Architecture exhibitions usually display completed buildings in pristine photographs. In our exhibit in the Achitektur Galerie Berlin we only exhibited pictures of the building process depicting not only images of the overall process within its social context but photographs of its details.
Architects are accustomed to drawing details that either conform to their own pristine visions, building regulations, or a manufacturer’s disposition. The photographs, supplemented by a unique spatial intervention, address the topic of collaboration within the architecture and construction realms. We shipped recycled roughhewn timber used in Mexican concrete construction, shipped it to Berlin, and built a structure that visitors could walk through. The roof, built by Mexican craftsmen, illustrates the close collaboration our studio and construction laborers. This seemingly anarchic structure completely fills the exhibition space and presents itself as a decontextualized object, giving the gallery both a ‘dirty’ and imaginative atmosphere. On top of the wood construction rests a concrete model, symbolizing the completed architectonic object.

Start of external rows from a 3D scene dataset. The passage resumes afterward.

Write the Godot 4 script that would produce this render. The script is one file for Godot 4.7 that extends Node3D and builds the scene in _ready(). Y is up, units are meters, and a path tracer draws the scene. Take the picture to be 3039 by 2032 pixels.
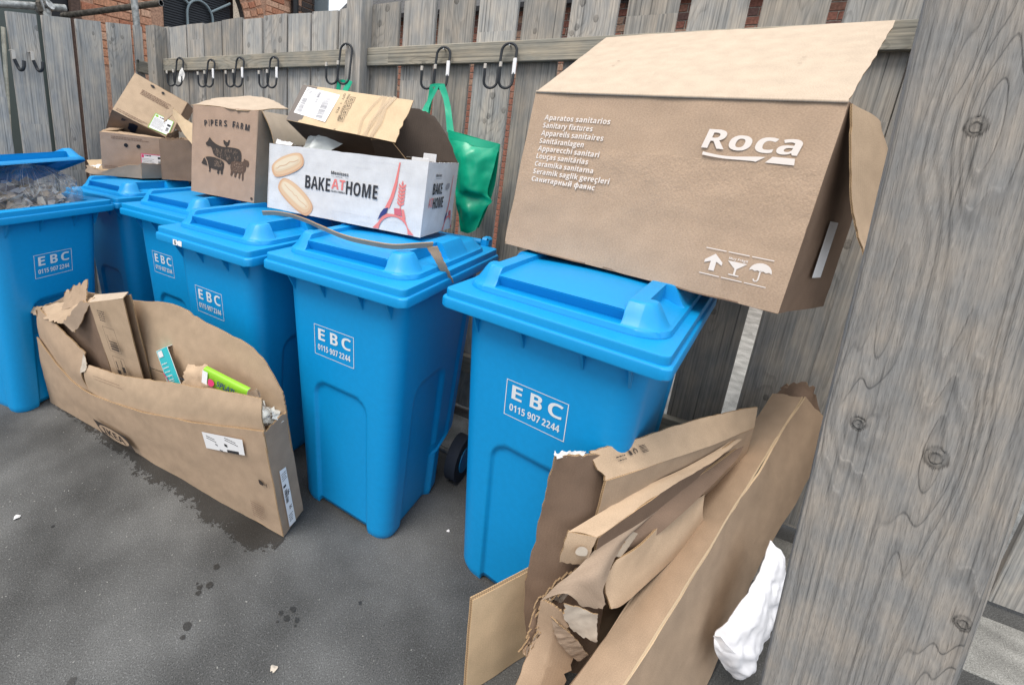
extends Node3D
# Recycling bins in a fenced corner. y up, metres. The back fence runs along x at z = -2.1, the side fence along z at x = -3.47.

var M := {}
var rng := RandomNumberGenerator.new()
var names := {}
var font_bold: SystemFont
var font_reg: SystemFont

# ---------------------------------------------------------------- helpers: nodes
func numbered(called: String) -> String:
	var n: int = names.get(called, 0)
	names[called] = n + 1
	return called if n == 0 else "%s_%03d" % [called, n]

func thing(called: String, label: String, category: String, at := Vector3.ZERO, rot := Vector3.ZERO, group := "") -> Node3D:
	var o := Node3D.new()
	o.name = numbered(called)
	add_child(o)
	o.position = at
	o.rotation = rot
	tag(o, label, category, group)
	return o

func tag(o: Node, label: String, category: String, group := "") -> void:
	o.set_meta("label", label)
	o.set_meta("category", category)
	if group != "":
		o.set_meta("group", group)

func part(called: String, mesh: Mesh, mats, parent: Node, at := Vector3.ZERO, rot := Vector3.ZERO) -> MeshInstance3D:
	var o := MeshInstance3D.new()
	o.name = called
	o.mesh = mesh
	if mats is Array:
		for i in mini(mats.size(), mesh.get_surface_count()):
			o.set_surface_override_material(i, mats[i])
	elif mats != null:
		o.material_override = mats
	o.position = at
	o.rotation = rot
	parent.add_child(o, true)
	return o

func single(called: String, mesh: Mesh, mats, label: String, category: String, group := "", at := Vector3.ZERO, rot := Vector3.ZERO) -> MeshInstance3D:
	var o := part(numbered(called), mesh, mats, self, at, rot)
	tag(o, label, category, group)
	return o

func struct(called: String, mesh: Mesh, mats) -> MeshInstance3D:
	var o := part(numbered(called), mesh, mats, self)
	o.set_meta("kind", "structure")
	return o

# ---------------------------------------------------------------- helpers: meshes
func st_new() -> SurfaceTool:
	var st := SurfaceTool.new()
	st.begin(Mesh.PRIMITIVE_TRIANGLES)
	st.set_smooth_group(-1)
	return st

func done(st: SurfaceTool, smooth := false) -> ArrayMesh:
	if smooth:
		st.index()
	st.generate_normals()
	return st.commit()

func tri(st: SurfaceTool, a: Vector3, b: Vector3, c: Vector3, ua := Vector2.ZERO, ub := Vector2.ZERO, uc := Vector2.ZERO) -> void:
	st.set_uv(ua); st.add_vertex(a)
	st.set_uv(uc); st.add_vertex(c)
	st.set_uv(ub); st.add_vertex(b)

# a b c d counter-clockwise seen from outside
func quad(st: SurfaceTool, a: Vector3, b: Vector3, c: Vector3, d: Vector3, uvs := []) -> void:
	var u: Array = uvs
	if u.is_empty():
		var w := a.distance_to(b)
		var h := a.distance_to(d)
		u = [Vector2(0, h), Vector2(w, h), Vector2(w, 0), Vector2(0, 0)]
	tri(st, a, b, c, u[0], u[1], u[2])
	tri(st, a, c, d, u[0], u[2], u[3])

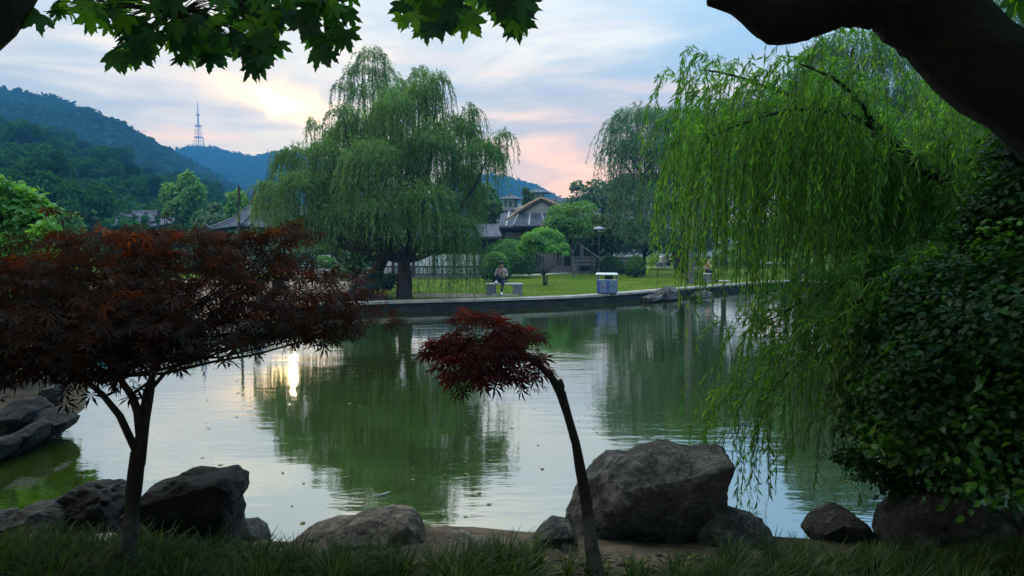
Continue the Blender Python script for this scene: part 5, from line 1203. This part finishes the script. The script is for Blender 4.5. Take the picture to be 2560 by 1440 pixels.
# signboard red by the post
q_ = gnd(1688, 669); sg = empty('small_sign', q_, 'small dull red sign board on a dark post by the distant lamp', 'sign')
mb = MB(); mb.lathe(q_, ((.04, 0), (.04, 1.0)), 8); mb.build('post', M_POST, sg, q_)
mb = MB(); mb.box(q_ + (0, -.05, 1.1), (.42, .03, .26)); mb.build('board', pmat('dull_red', (.16, .05, .05), None), sg, q_)

# recycling bin
rb = gnd(1518, 736); rb[1] += .05; B = empty('recycling_bin', rb, 'blue twin compartment recycling bin with white canopy on the quay', 'bin'); rzb = radians(-7); B.rotation_euler = (0, 0, rzb)
Wb = .78; Hb = .50
mb = MB(); mb.box((0, 0, Hb / 2 + .06), (Wb, .34, Hb)); mb.build('body', M_BLUE, B, bevel=.008)
for s in (-1, 1):
    mb = MB(); mb.box((s * .185 + .03, -.177, Hb / 2 + .06), (.30, .02, Hb - .04)); dr = mb.build('door', M_GREYP, B, bevel=.004)
    mb = MB(); mb.box((s * .185 + .03, -.191, Hb - .03 + .02), (.06, .01, .015)); mb.build('handle', M_METW, dr)
mb = MB(); mb.tube([(-.185 + .03 - .02, -.192, .34), (-.185 + .03 - .02, -.192, .28)], .012, 6); mb.tube([(-.185 + .03 + .025, -.192, .34), (-.185 + .03 + .025, -.192, .28)], .012, 6); mb.build('symbol', M_RED, B)
mb = MB(); mb.tube([(.215 + .035 * cos(a), -.192, .32 + .035 * sin(a)) for a in np.linspace(0, 2 * pi, 13)], .008, 5, cap=False); mb.build('symbol', M_GRNM, B)
mb = MB(); mb.box((0, 0, Hb + .075), (Wb - .02, .32, .02)); mb.build('top_shelf', M_METW, B)
for sx_ in (-1, 1):
    for sy_ in (-1, 1):
        mb = MB(); mb.box((sx_ * (Wb / 2 - .03), sy_ * .14, Hb + .17), (.045, .035, .2)); mb.build('post', M_BLUE, B)
mb = MB(); mb.box((.07, .05, Hb + .165), (.32, .2, .165)); mb.build('ashtray_box', M_BLK, B, bevel=.005)
mb = MB(); mb.add([(-.45, -.24, Hb + .27), (.42, -.24, Hb + .27), (.38, .22, Hb + .31), (-.41, .22, Hb + .31), (-.45, -.24, Hb + .30), (.42, -.24, Hb + .30), (.38, .22, Hb + .34), (-.41, .22, Hb + .34)], [(3, 2, 1, 0), (4, 5, 6, 7), (0, 1, 5, 4), (1, 2, 6, 5), (2, 3, 7, 6), (3, 0, 4, 7)]); mb.build('canopy', M_METW, B)
mb = MB(); mb.box((0, 0, -.0), (Wb - .1, .28, .12)); mb.build('plinth', M_POST, B)

def lamp(px, pyb, py0, label):
    b_ = gnd(px, pyb); H = at(px, py0, b_[1])[2] - b_[2]; t = empty('street_lamp', b_, label, 'lamp', 'garden lamps')
    mb = MB(); mb.lathe(b_, ((.11, 0), (.11, .3), (.05, .36), (.04, H * .9)), 10); mb.build('pole', M_POST, t, b_)
    mb = MB(); mb.lathe(b_, ((.13, H * .88), (.15, H * .93)), 10); mb.build('globe', M_METW, t, b_)
    mb = MB(); mb.lathe(b_, ((.42, H * .935), (.40, H * .95), (.14, H * .985), (.05, H * .99), (.04, H)), 16); mb.build('shade', M_LAMP, t, b_)
lamp(1497, 689, 565, 'garden lamp with flat blue grey shade above the bin')
lamp(1688, 672, 572, 'garden lamp dimly seen behind willow streamers further right')
# diagonal handrail and low pond balustrade behind the lawn
q0 = at(1450, 612, 45); q1 = at(1509, 652, 45); hr = empty('handrail', (q1[0], q1[1], .4), 'slanting pale handrail coming down behind the lawn', 'handrail')
mb = MB(); mb.tube([q0, q1], .026, 8); mb.build('rail', M_WALL, hr, (q1[0], q1[1], .4))
for f_ in (0, .5, 1.0):
    p_ = q0 + (q1 - q0) * f_; mb = MB(); mb.tube([(p_[0], p_[1], .3), tuple(p_)], .03, 6); mb.build('post', M_POST, hr, (q1[0], q1[1], .4))
lw_ = empty('low_terrace_wall', (5.6, 49, .4), 'low grey stepped terrace wall behind the thin trunks', 'wall')
for k in range(4):
    mb = MB(); mb.box((6.2, 50.2 - k * .5, .55 + .12 * (3 - k)), (4.4, .5, .30 + .24 * (3 - k))); mb.build('step', M_STONE, lw_, (5.6, 49, .4))
    mb = MB(); mb.box((6.2, 50.2 - k * .5 - .01, .72 + .24 * (3 - k)), (4.5, .54, .04)); mb.build('edge', M_WALL, lw_, (5.6, 49, .4))
wf_ = at(1920, 657, 56); wb_ = empty('white_low_rail', (wf_[0], wf_[1], .4), 'low white rail between the hedge mounds and the right trunks', 'rail')
mb = MB(); mb.box((wf_[0] + 1, wf_[1], wf_[2]), (4.4, .08, .14)); mb.build('rail', M_WALLW, wb_, (wf_[0], wf_[1], .4))
for k in range(4):
    mb = MB(); mb.box((wf_[0] - 1 + k * 1.35, wf_[1] + .02, wf_[2] / 2 + .12), (.1, .08, wf_[2] - .3)); mb.build('post', M_WALL, wb_, (wf_[0], wf_[1], .4))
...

For this reason, the office focusses on solutions that result from interaction between various disciplines. In a certain sense, this interaction reflects Mexican society at-large, the execution is usually exciting and rather chaotic and its outcome can hardly ever be predetermined. The architecture we seek to practice holds by embracing the process the process in a proper way will lead to high quality buildings. Thus, to us architecture ultimately is the product of a fruitful collaboration between the office and client, project and site, and architect and craftsman.